Goethe and the French sculptor Pierre Jean David d'Angers
David d'Angers (1788–1856) visited Weimar from August 21st to September 9th in 1829 to ask Goethe (1749–1832) if he could make a bust of him. Their talks about literature and art and their development in France convinced Goethe. The Polish Romantics Antoni Odyniec and Adam Mickiewicz also belonged to this international circle. In several sessions, Goethe sat as a model for the sculptor. Goethe wrote to Adele Schopenhauer on September 5th:
“I see an enormous mass of clay brought together and piled up and, to my no small astonishment, my portrait rising up in colossal proportions. Fortunately, he is gradually succeeding in giving the work a natural appearance.”
The marble bust was officially unveiled in 1831 on Goethe's 82nd birthday with a choir in the Grand Ducal Library – Goethe himself was not present. The chief librarian, Friedrich Riemer, gave the speech and concluded:
“Let us now turn to the work of art itself, which, with its surprising novelty and remarkable grandeur [...], is unlikely to find anything similar.”
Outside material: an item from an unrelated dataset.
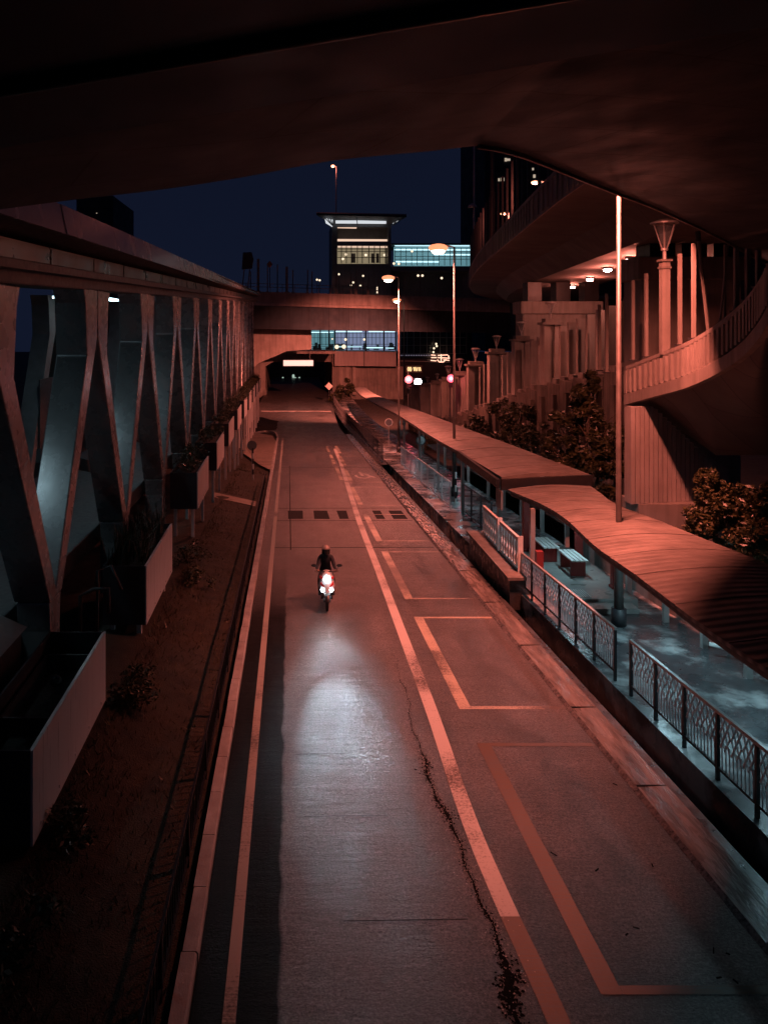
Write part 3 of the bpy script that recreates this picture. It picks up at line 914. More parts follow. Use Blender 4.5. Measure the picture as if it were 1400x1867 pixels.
for Y in (Y0B, Y1B):
    vs += [(-3.57, Y, bz(1.5, Y)), (-6.2, Y, bz(1.62, Y)), (-9.0, Y, bz(1.5, Y)), (-9.0, Y, bz(1.42, Y)), (-6.2, Y, bz(1.54, Y)), (-3.57, Y, bz(1.42, Y))]
b.raw(vs, [tuple(range(6)), tuple(range(11, 5, -1))] + [(k, 6 + k, 6 + (k + 1) % 6, (k + 1) % 6) for k in range(6)])
b.build('roof', M['dark_steel'], fb)


def bot(Y): return 1.62 - .014 * (Y - 13.2)


def diag(b, ya, yb, x0, x1, w=.52):
    """one web member from its foot (ya) to its head (yb): straight box with a flared, vertical-sided head"""
    za, zb = bot(ya), bz(.31, yb)
    s = 1 if yb > ya else -1
    tp = .2
    n = [(ya - s * w * .15, za), (ya + s * w * .62, za),
         (yb - s * .08 + 0, zb - 1.9 if False else zb - .95), (yb + 0 * s, zb - .55), (yb + 0 * s, zb),
         (yb - s * 1.15, zb), (yb - s * 1.02, zb - .35), (yb - s * .98, zb - 1.05)]
    # inner edge is the one facing the apex centre
    poly = [(ya - s * w * .2, za), (ya + s * w * .6, za + .02), (yb - s * .02, zb - 1.0), (yb, zb - .45), (yb, zb), (yb - s * 1.06, zb), (yb - s * .92, zb - .30), (yb - s * .80, zb - 1.35)]
    b.prism(poly, 'x', x0, x1)


nodes = 0
ft = 13.2 - 5.7
while ft < 86:
    ap = ft + 2.85
    for (a, c) in ((ft + .02, ap - .03), (ft + 5.7 - .02, ap + .03)):
        b = MB(); diag(b, a, c, XT - .62, XT)
        b.build('truss_diagonal', M['steel'], fb, bevel=.025)
    b = MB(); b.prism([(ft - .32, bot(ft) - .003), (ft + .32, bot(ft) - .003), (ft + .26, bot(ft) - .5), (ft + .34, bot(ft) - 1.7), (ft - .34, bot(ft) - 1.7), (ft - .26, bot(ft) - .5)], 'x', XT - .58, XT - .02)
    b.build('truss_foot', M['steel'], fb, bevel=.02)
    if ft < 50:
        for (a, c) in ((ft + .02, ap - .03), (ft + 5.7 - .02, ap + .03)):
            b = MB(); diag(b, a, c, XT - 4.9, XT - 4.3)
            b.build('far_truss_diagonal', M['sign_back'], fb)
    ft += 5.7
b = MB()
vs = []
for Y in (Y0B - 2, Y1B):
    vs += [(XT - .66, Y, bot(Y) - .55), (XT - .72, Y, bot(Y) - .55), (XT - .72, Y, bot(Y) - .1), (XT - .66, Y, bot(Y) - .1)]
b.raw(vs, [(0, 1, 2, 3), (7, 6, 5, 4), (0, 4, 5, 1), (1, 5, 6, 2), (2, 6, 7, 3), (3, 7, 4, 0)])
b.build('bottom_chord', M['dark_steel'], fb, bevel=.03)
b = MB(); vs = []
for Y in (Y0B - 2, Y1B):
    vs += [(XT - .7, Y, bot(Y) - .1), (XT - 4.3, Y, bot(Y) - .1), (XT - 4.3, Y, bot(Y) - .35), (XT - .7, Y, bot(Y) - .35)]
b.raw(vs, [(0, 1, 2, 3), (7, 6, 5, 4), (0, 4, 5, 1), (1, 5, 6, 2), (2, 6, 7, 3), (3, 7, 4, 0)])
b.build('floor', M['dark_steel'], fb)
b = MB()     # inner handrail rising in the bridge
y = 9.0
while y < 86:
    b.bar((XT - .8, y, bot(y) + 2.2), (XT - .8, y + 5.7, bot(y + 5.7) + .95), .09, .26)
    y += 5.7
b.build('stair_handrail', M['dark_steel'], fb)
y = Y0B     # dark panels on the far side of the walkway
while y < 70:
    b = MB(); b.box(XT - 4.28, y, bot(y), XT - 4.24, y + 3.4, bot(y) + 3.1 if int(y) % 2 else bot(y) + 2.4)
    b.build('screen_panel', M['dark_steel'], fb)
    y += 5.7
k = 0
y = 10.0
while y < 70:
    lf = MB(); lf.box(XT - 2.6, y, bz(.18, y), XT - 2.3, y + 1.3, bz(.25, y))
    o = lf.build('ceiling_light', M['glow_tube'], fb)
    light('AREA', 'walkway_light', (XT - 2.45, y + .65, bz(.14, y)), (.55, .82, .95), 15.0 if y < 45 else 11.0, fb, shape='RECTANGLE', size=.3, size_y=1.3)
    y += 5.7
    k += 1

# ------------------------------------------------------------------ planters on the verge, with their plants
M['old_plinth'] = noise_mat('earth_stained_plinth', (.03, .026, .022), (.09, .08, .07), rough=(.8, .95), scale=1.5, bump=.4, bump_scale=10)
PL = [(9.14, 12.75, 1.2, .06), (16.4, 20.0, 1.16, -.1), (25.6, 29.0, 1.43, .22), (32.4, 35.9, 1.43, .25), (38.8, 42.3, 1.43, .29),
      (45.4, 48.9, 1.42, .25), (52.0, 55.5, 1.36, .15), (58.6, 62.1, 1.28, .05), (65.2, 68.7, 1.2, 0), (71.8, 75.3, 1.1, -.1), (78.4, 81.9, 1.0, -.2)]
desc = ['nearest metal trough planter, empty but for a round glass lamp', 'metal trough planter with tall reeds and a bright glint on its side',
        'metal trough planter on legs beyond the reed planter', 'fourth metal trough planter from the camera, above the pale crossing path',
        'fifth metal trough planter from the camera, beside the lay-by', 'sixth metal trough planter from the camera, bushy and orange lit',
        'seventh metal trough planter from the camera along the footbridge', 'eighth metal trough planter from the camera along the footbridge',
        'ninth metal trough planter from the camera along the footbridge', 'tenth metal trough planter from the camera along the footbridge',
        'last metal trough planter before the road underpass']


def leaves(b, c, rad, n, size, squash=(1, 1, 1), seed=0):
    rnd = random.Random(seed)
    for _ in range(n):
        d = Vector((rnd.gauss(0, 1), rnd.gauss(0, 1), rnd.gauss(0, 1)))
        d.normalize()
        r_ = rad * (rnd.random() ** .45)
        p = Vector(c) + Vector((d.x * r_ * squash[0], d.y * r_ * squash[1], d.z * r_ * squash[2]))
        t = Vector((rnd.gauss(0, 1), rnd.gauss(0, 1), rnd.gauss(0, .6))).normalized()
        s = t.cross(Vector((rnd.gauss(0, 1), rnd.gauss(0, 1), rnd.gauss(0, 1)))).normalized()
        l_ = size * rnd.uniform(.6, 1.4); w = l_ * rnd.uniform(.28, .45)
        b.face([p - t * l_ * .5, p + s * w * .5, p + t * l_ * .5, p - s * w * .5])


for k, (ya, yb, zt, zb) in enumerate(PL):
    t = thing('trough_planter', desc[k], 'planter', (-3.55, (ya + yb) / 2, zb), 'trough planters along the footbridge')
    x1, x0 = -3.05, -4.1 + .12
    b = MB(); b.box(x1 - .03, ya, zb, x1, yb, zt)
    b.box(x1 - .05, ya + .01, zt - .05, x1 - .03, yb - .01, zt - .004)
    for q in range(5):
        yy = ya + .3 + (yb - ya - .6) * q / 4
        b.box(x1, yy - .02, zb + .08, x1 + .012, yy + .02, zb + .12)
    b.build('side_panel', M['planter'], t)
    b = MB()
    b.box(x0, ya, zb, x1 - .032, ya + .03, zt - .002); b.box(x0, yb - .03, zb, x1 - .032, yb, zt - .002)
    b.box(x0, ya + .032, zb, x0 + .03, yb - .032, zt - .002); b.box(x0 + .032, ya + .032, zb + .02, x1 - .034, yb - .032, zb + .05)
    b.build('trough', M['planter_unlit'], t)
    b = MB(); b.box(x0 + .035, ya + .035, zb + .06, x1 - .055, yb - .035, zt - (.45 if k == 0 else .12))
    b.build('soil', M['soil'], t)
    if zb - verge_z(-3.5, ya) > .2:
        for xx in (x0 + .15, x1 - .2):
            for yy in (ya + .25, yb - .25):
                b = MB(); b.box(xx - .05, yy - .05, verge_z(-3.5, yy) - .05, xx + .05, yy + .05, zb)
                b.build('leg', M['planter'], t)
    else:
        b = MB(); b.box(x0 + .1, ya + .1, verge_z(-3.5, ya) - .3, x1 - .12, yb - .1, zb - .001); b.build('plinth', M['old_plinth'], t)
# glass globe lamp and inner tray in the empty planter
t = tag(MB().sphere((-3.45, 11.35, 1.02), .085).build('globe_lamp', M['visor'], None, smooth=True), 'small clear glass globe standing in the nearest empty planter', 'globe lamp')
b = MB(); b.box(-3.95 + .05, 10.3, .76, -3.2, 10.34, 1.0); b.box(-3.95 + .05, 12.3, .76, -3.2, 12.34, 1.0); b.box(-3.9, 10.34, .76, -3.86, 12.3, 1.0)
tag(b.build('planting_tray', M['dark_steel']), 'dark inner tray frame lying inside the nearest planter', 'tray')
# reeds of the second planter
rb = MB(); rnd = random.Random(4)
for i in range(420):
    x = rnd.uniform(-3.95, -3.15); Y = rnd.uniform(16.6, 19.8)
    l_ = rnd.uniform(.35, .95); a = rnd.random() * 6.28; bend = rnd.uniform(.1, .7) * l_
    p0 = Vector((x, Y, 1.03)); dx, dy = math.cos(a) * bend, math.sin(a) * bend
    p1 = p0 + Vector((dx * .35, dy * .35, l_ * .65)); p2 = p0 + Vector((dx, dy, l_ * (1.0 if bend < .4 * l_ else .8)))
    s = Vector((-math.sin(a), math.cos(a), 0)) * .011
    rb.face([p0 - s, p0 + s, p1 + s * .8, p1 - s * .8]); rb.face([p1 - s * .8, p1 + s * .8, p2])
tag(rb.build('reeds', M['reed'], recalc=False), 'tuft of tall thin reeds growing in the second planter', 'reeds')
for k in range(2, 11):
    ya, yb, zt, zb = PL[k]
    b = MB()
    nclump = 7
    for q in range(nclump):
        leaves(b, (-3.5 + random.uniform(-.25, .25), ya + .3 + (yb - ya - .6) * q / (nclump - 1), zt + .08 + random.uniform(0, .25)), random.uniform(.28, .46) * (1.25 if k > 4 else 1), 170, .12, (1, 1, .7), k * 31 + q)
    for q in range(5):
        Y = ya + .4 + (yb - ya - .8) * q / 4
        b.tube([(-3.5, Y, zt - .15), (-3.5 + random.uniform(-.1, .1), Y, zt + .2)], [.015, .008], 5)
    tag(b.build('planter_shrub', M['leaf'], recalc=False), 'bushy shrub filling the %s planter from the camera' % ORD[k], 'shrub', 'shrubs in the planters')
# shrubs at the foot of the planters
for k, (x, Y, r_, n, lab) in enumerate(((-2.75, 13.6, .5, 900, 'orange lit leafy shrub on the bank between the two nearest planters'), (-2.7, 9.6, .35, 420, 'low leafy shrub against the side of the nearest planter'),
                                     (-2.65, 20.8, .4, 500, 'low shrub at the far end of the reed planter'), (-3.0, 22.6, .5, 500, 'dark shrub between the reed planter and the legged planter'), (-2.7, 7.6, .35, 400, 'low shrub on the bank at the bottom left corner'))):
    t = thing('verge_shrub', lab, 'shrub', (x, Y, verge_z(x, Y)), 'shrubs on the grass bank')
    b = MB(); rnd = random.Random(k + 60)
    for q in range(7):
        leaves(b, (x + rnd.gauss(0, r_ * .45), Y + rnd.gauss(0, r_ * .8), verge_z(x, Y) + r_ * rnd.uniform(.2, .7)), r_ * .5, n // 7, .1, (1, 1, .8), k * 9 + q)
    b.build('foliage', M['leaf'], t, recalc=False)
    b = MB()
    for q in range(4):
        b.tube([(x, Y, verge_z(x, Y) - .05), (x + rnd.gauss(0, .15), Y + rnd.gauss(0, .15), verge_z(x, Y) + r_ * .8)], [.014, .006], 5)
    b.build('stem', M['bark'], t)
# utility box and pipework at the foot of the first V
t = thing('utility_box', 'dark squat metal cabinet at the foot of the nearest truss V', 'cabinet', (-4.6, 12.4, .6))
b = MB(); b.box(-5.2, 11.0, .5, -4.25, 12.2, 1.45); b.build('cabinet', M['dark_steel'], t, bevel=.02)
b = MB(); b.raw([(-5.3, 10.9, 1.45), (-4.2, 10.9, 1.45), (-4.2, 12.3, 1.45), (-5.3, 12.3, 1.45), (-4.75, 11.0, 1.75), (-4.75, 12.2, 1.75)], [(0, 1, 4), (1, 2, 5, 4), (2, 3, 5), (3, 0, 4, 5), (3, 2, 1, 0)]); b.build('lid', M['sign_back'], t)
b = MB(); b.tube([(-3.7, 13.6, .3), (-3.7, 13.6, 1.5), (-3.45, 13.6, 1.62), (-3.2, 13.6, 1.62), (-3.2, 13.6, 1.2)], .035, 8)
b.tube([(-3.55, 14.2, .3), (-3.55, 14.2, 1.75), (-3.3, 14.2, 1.85), (-3.1, 14.2, 1.4)], .03, 8)
tag(b.build('vent_pipe', M['dark_steel'], None, smooth=True), 'bent dark pipes rising beside the nearest truss V foot', 'pipe')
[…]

In 2015, a collection of 20 artworks from the American literary scientist and Goethe researcher Peter Boerner (1926–2015) was brought into our Art Collections, including a copy of David d'Angers' bust of Goethe [1]. This was a gesture of friendship toward the Freies Deutsches Hochstift and its earlier director, Ernst Beutler (1885–1960).
The exhibition is in honor of Peter Boerner on his 100th birthday.